Sunday, June 24, 1888
Pleasant until about 4 o’c & very warm. Since then we have had a terrific thunder-shower and hard rain-storm. The brook was so high F. could not get over to drive the cows home. Aunt Fannie came down this P.M. Susie and I walked most home with her. Frank, the four older children and I have been to ch. Mr. Snyder preached an excellent sermon from the text “Son, remember” Luke 16:25.
Monday, June 25, 1888
Rainy – we did not wash. Have sewed what we could. Mother baked biscuit, and bread. She is not very well. Frank and Grandpa took a cow of Hiram Hill to keep for the use of it. This P.M. F. has gone to Northampton looking for hired help.
Tuesday, June 26, 1888
Showery. F. did not get home last night; rec’d telegram that he has gone to N.Y. Mr. Parsons has no one he could get for help. Sewed on the girls dresses. Aunt Fannie gone to visit Miss Hattie Nash.
Wednesday, June 27, 1888
A very pleasant cool day. Hill bros. been here to look at lambs. Grandpa been to village twice, once to bring up my mother’s bed, then to bring a new mattress bought of Geo. Damon.
Frank came with a man and his wife from N.Y. They are hired until Dec. 1st wages $25 per month for both.
Miss Carrie and Miss Ella Williams came out to see Aunt Fannie.
Grandpa stopped at Mr.
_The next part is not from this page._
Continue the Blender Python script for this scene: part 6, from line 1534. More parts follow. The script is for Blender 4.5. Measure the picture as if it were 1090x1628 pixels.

Nash’s to have her come home. Miss Hattie brought her home. Henry was quite sick to his stomach tonight, he had eaten too much fruit.
Thursday, June 28, 1888
Cool and showery. Men commenced mowing out in the old garden and in the orchard below. The woman has been ironing and picking strawberries. Finished girls dresses except trimming on Emma’s waist – sent to store for more. Letter from mother.

Friday, June 29, 1888
Showery and cool. Men mowing – school closed this P.M.
Saturday, June 30, 1888
Pleasant, showers threatened this P.M. but no rain here. Mother and children picked berries enough for a short-cake tomorrow.
Cleaned the sitting-room cupboard. Could not sew much as I had not quite recovered from sick headache of the night before.
Mr. W. Sears of Goshen has been here today shearing sheep did them all (37) in one day.
Woman went out to help get up the hay.